CRISE DE 69 CONTRIBUIU PARA O 25 DE ABRIL DE 74
Nesse mesmo dia 17 de Abril, dezenas de dirigentes estudantis foram presos pela PIDE e muitos deles foram logo de seguida incorporados compulsivamente no Exército.
Primeiro em Mafra, depois nos quartéis de todo o País onde vieram a ser colocados e até nas colónias de África para onde foram mobilizados, esse jovens dirigentes estudantis, com uma invulgar formação política e uma cultura superior, começaram a desenvolver uma actividade persistente e discreta de sensibilização dos outros militares, sobretudo os jovens oficiais do quadro permanente, que começaram a entender que a manutenção das colónias era inviável, que a guerra colonial não tinha solução à vista e que Portugal estava a ficar de cada vez mais isolado num Mundo onde os outros impérios coloniais de raiz europeia já tinham concedido a independência às antigas colónias.

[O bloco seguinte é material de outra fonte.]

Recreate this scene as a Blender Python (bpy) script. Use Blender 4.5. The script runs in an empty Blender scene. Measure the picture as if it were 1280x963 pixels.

Esse trabalho de sensibilização e politização, bem como a coragem demonstrada pelos dirigentes estudantis que ousaram desafiar o regime ditatorial de Salazar/Caetano, viriam a ter uma considerável influência no seio das Forças Armadas, com um papel relevante na posterior formação do Movimento dos Capitães que viriam a pôr em marcha a Revolução de 25 de Abril de 1974, que restituiu ao povo português os direitos, liberdade e garantias, através da instauração de um regime democrático.
Hoje, 45 anos volvidos, apesar de todas as vicissitudes, de todas as dificuldades, temos uma Democracia consolidada, temos liberdade de expressão e de associação, temos partidos políticos e eleições livres, temos um Serviço Nacional de Saúde universal e um sistema de ensino acessível à maioria, as mulheres têm os mesmos direitos do que os homens. Deixámos de estar “orgulhosamente sós”, para podermos orgulhar-nos de integrar as principais organizações internacionais e de sermos elogiados e respeitados pelas outras nações.
E foi assim que, no “Calendário das Revoluções”, Maio surgiu antes de Abril. E Abril em Portugal deixou de ser apenas uma canção famosa, para se tornar no mais marcante momento da nossa História contemporânea.